Even Without a Budget on Budget Day, Parties Gear Up for Battle Over Spending
Budget day came without a fiscal 2014 budget proposal on Monday, but congressional Republicans didn’t let the occasion go by without a sharp attack against the White House on its priorities and its inability to complete a federal spending plan by the required deadline.
“This was supposed to be the day that the president submitted his budget to the Congress. But it’s not coming. It’s gonna be late. And some reports say that it could be as long as a month late. I think that’s too bad. The economy could use presidential leadership right now,” Speaker John A. Boehner said in a floor speech Monday.
The White House had already notified Congress a couple of weeks ago that the budget would be delayed because of the uncertainty over the fiscal-cliff issues, which were resolved only a month ago. But GOP lawmakers are looking for the plan as a new opportunity to focus on the deficit and spending on programs favored by Democrats and to contrast that with the discipline they intend to display in their own budget resolution.
Without an Obama administration budget to target, House Republicans instead trumpeted legislation introduced by Georgia Rep. Tom Price last week requiring the president to offer either a budget that balances in 10 years or a supplementary plan stating when the president’s budget would eliminate the deficit.
House leadership expects a vote Tuesday on that bill, which Democrats have derided as a purely political exercise.
White House Press Secretary Jay Carney responded to GOP criticism of the delay by chiding House Republicans for passing “highly partisan” budgets that have “no support among the American people.” He said it was more important to focus on “substance over deadlines,” noting President Barack Obama “has put forward consistently budgets that achieve what the American people overwhelmingly support.”
Carney said Obama already has offered a proposal, apparently referring to the fiscal-cliff negotiations late last year, which “the speaker of the House is welcome to take up today or tomorrow as he might wish which represents balanced deficit reduction.”
But on Capitol Hill, the sharp words without budget numbers on the table signaled that both sides are gearing up for a major battle between vastly different approaches to government that will be evident in the spending plans.
House Budget Chairman Paul D. Ryan, R-Wis., has already said he plans a budget with more ambitious deficit reduction targets than he set last year in a plan that Obama and other Democrats derided during the campaign season that led to Obama’s re-election last fall.

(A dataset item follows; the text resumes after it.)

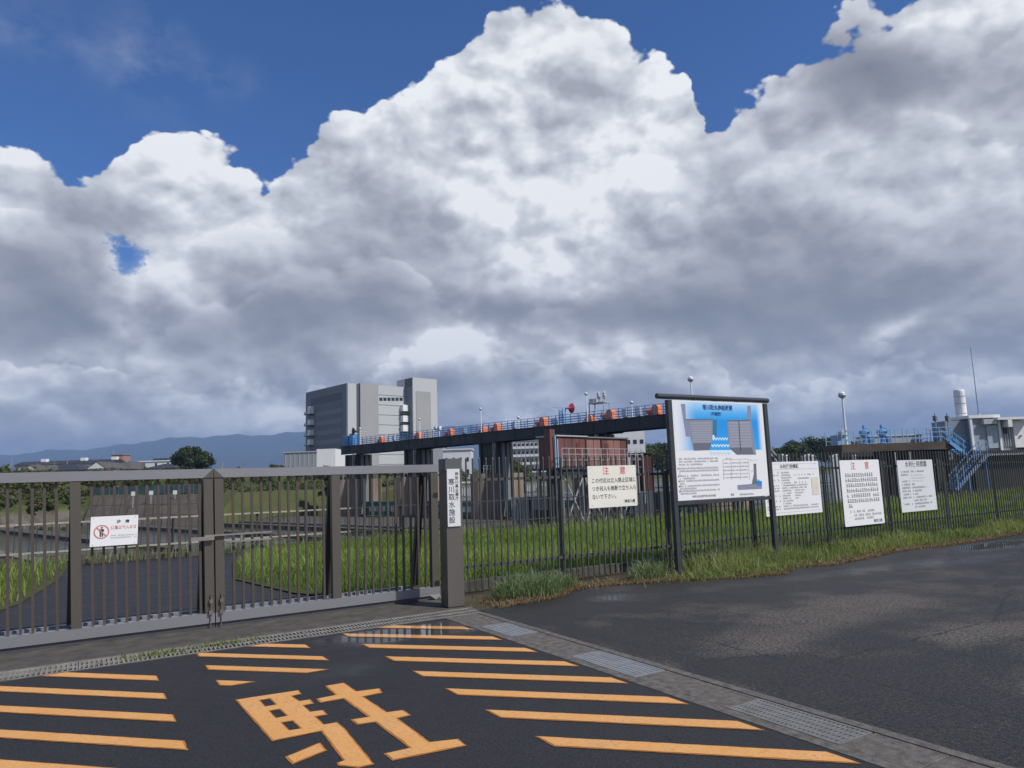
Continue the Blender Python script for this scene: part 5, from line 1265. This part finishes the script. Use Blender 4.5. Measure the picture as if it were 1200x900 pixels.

This year, the release of the White House budget in the coming weeks likely will come around the time Ryan releases his own spending blueprint and as Senate Democrats begin work on their first budget resolution in four years.
Ryan issued a statement Monday saying that the missed deadline would “delay choices we need to make.”
By law, the budget is supposed to be released on the first Monday of February, but there is no penalty for missing the deadline. Carney declined to say when the plan will be released, but congressional staff who are familiar with the process anticipate early March.
The Obama administration has blamed the delay on uncertainty surrounding how Congress would deal with expiring tax cuts and automatic spending cuts known as the fiscal cliff, a question that was resolved on Jan. 1.
Ryan pledged Monday that the House would meet its April 1 deadline for adopting a fiscal 2014 budget resolution, a tax and spending framework, as it did last year. Budget law requires the House and Senate to complete action on a budget resolution by April 15.
After three years in which the Senate did not consider a budget resolution, new Senate Budget Chairwoman Patty Murray, D-Wash., said the chamber will consider a budget resolution this year, though the timing is unclear.
House leaders promised the GOP plan would lay out a path for balancing the budget in 10 years, something that budget experts said will be a challenge and that Democrats said would require onerous cuts in domestic programs.
“Republicans will meet our obligations and pass another budget in the coming weeks that addresses our spending problem, promotes robust job creation and expands opportunity for all Americans,” Boehner said in a statement.
Though no date has been set, the House Budget Committee is expected to mark up its budget during the third week of March, with House consideration the following week.
Meanwhile, the Congressional Budget Office will release a new budget and economic forecast Tuesday, setting out a baseline estimating what spending, taxes and the deficit would be for the next 10 years if all current laws were followed. That baseline will provide the common measuring stick for the budget proposals and the programs that are included.